DPW Hearings Continue

By Nathan Mayberg
MONTICELLO — August 26, 2005 – Sullivan County’s case against its Department of Public Works employees accused of a vast array of misconduct took an awkward turn this week with two extremely short disciplinary hearings at the Sullivan County Courthouse in front of management and labor relations consultant Michael Wittenberg of Westchester County.
The latest – a one-hour session held for suspended Director of Parks, Recreation and Beautification Richard Caraluzzo – resulted in warnings from Wittenberg that Sullivan County Attorney Sam Yasgur will be expected to bring forth witnesses and evidence at the next hearing, October 12.
Phil Nicoletti, the suspended Director of Operations and Deputy Commissioner of the DPW, will resume his hearing September 28 in what his lawyer, Jonathan Lovett, pledged would be a circus of witnesses.
Both Nicoletti and Caraluzzo were suspended with pay but are now back on the payroll. New York State Civil Service law requires that they be put back on the payroll after two months.
For the first time, the county has released the charges against Caraluzzo. One of the newest allegations is that he took a county boat from Lake Superior State Park for his personal use and benefit and removed it to his home in Milford, Pennsylvania.
He is also charged with two break-ins at the county’s personnel office before the working day, along with Nicoletti, former Commissioner Peter Lilholt, and Airport Engineer Bob Trotta (in one instance). In 2002, they allegedly took confidential documents related to a countywide survey of employees meant to determine county policy about pay raises.
Those files reportedly include those of former County Attorney Ira Cohen, Commissioner of Financial Management Richard LaCondre and Commissioner of General Services Harvey Smith.
Last year, they allegedly took the confidential notes of Assistant Personnel Officer Carolyn Hill, who had interviewed DPW employees about perceived harassment and other allegations made against the top brass of the department by former crane operator James Donelli.
Caraluzzo himself is accused of making several of the copies and has been identified by Lilholt in public testimony as having done so.
Winters has been named by the county with participating in the break-ins. But there have been discrepancies as to whether she actually entered the office. The county located a number of photocopied documents in her desk and closet.
She has been on paid administrative leave since April.
Winters and Caraluzzo were both called to the stand but did not answer any questions at the instruction of their attorney, Jonathan Lovett. Lovett said his employees have been threatened by Yasgur and Albany County attorney Mary Raoch (who led the initial investigation) with never being able to work for the county again and implying criminal prosecution.
Yasgur himself said during the hearing that Caraluzzo participated in an act of burglary by breaking into the personnel offices when the DPW employees used their master key, which was only meant for emergencies.

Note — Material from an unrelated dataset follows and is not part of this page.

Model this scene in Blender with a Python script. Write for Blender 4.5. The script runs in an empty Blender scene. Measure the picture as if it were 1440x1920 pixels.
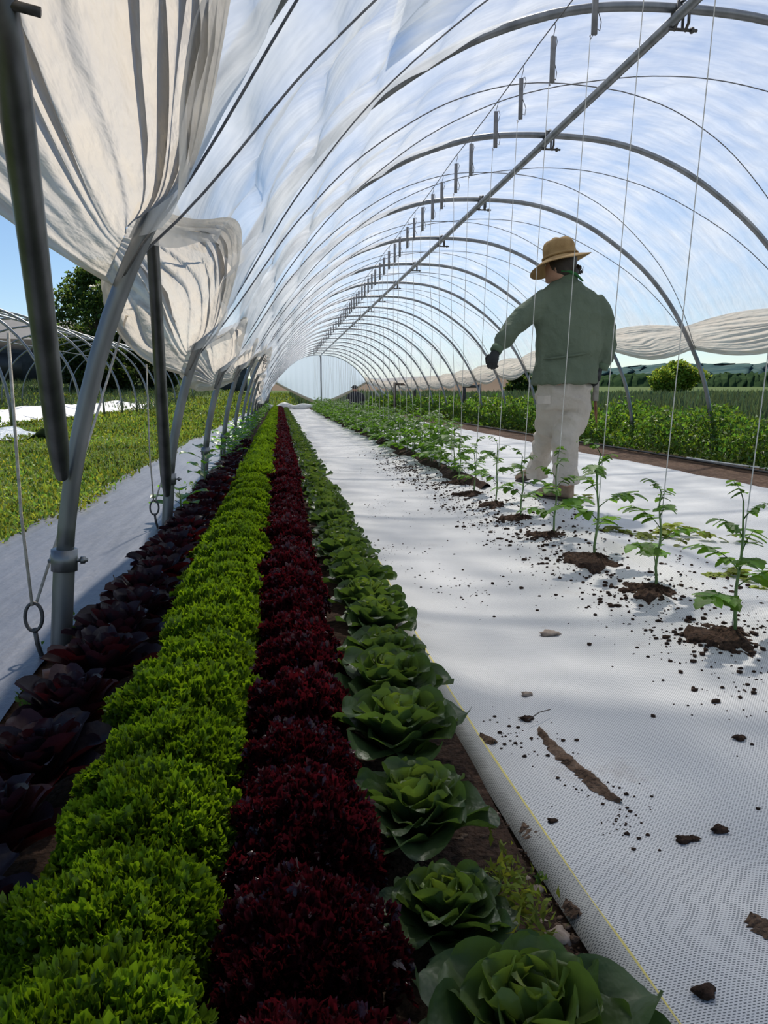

The county has charged Caraluzzo with engaging in misconduct by attempting to obstruct an investigation by the county through his meetings and conversations with Winters. They are also alleged to have worked with Lilholt and Nicoletti in preparing a list of allegations against other county employees they say acted improperly. They then allegedly met with Sullivan County Legislator Kathleen LaBuda and threatened her with going to the press about an affair her brother, Desmond Wisniski (a DPW employee), was having if she did not help save their jobs.
It is not clear whether Yasgur’s case has been hampered by the fire which destroyed his office after the first hearing on the case in June.
He walked away from questions after Wednesday’s hearing.
The criminal investigation into that fire is currently ongoing but is reportedly moving very slowly. the hearings are being held at the courthouse while work continues at the Sullivan County Government Center to repair the hearing room and the offices damaged in the arson attack.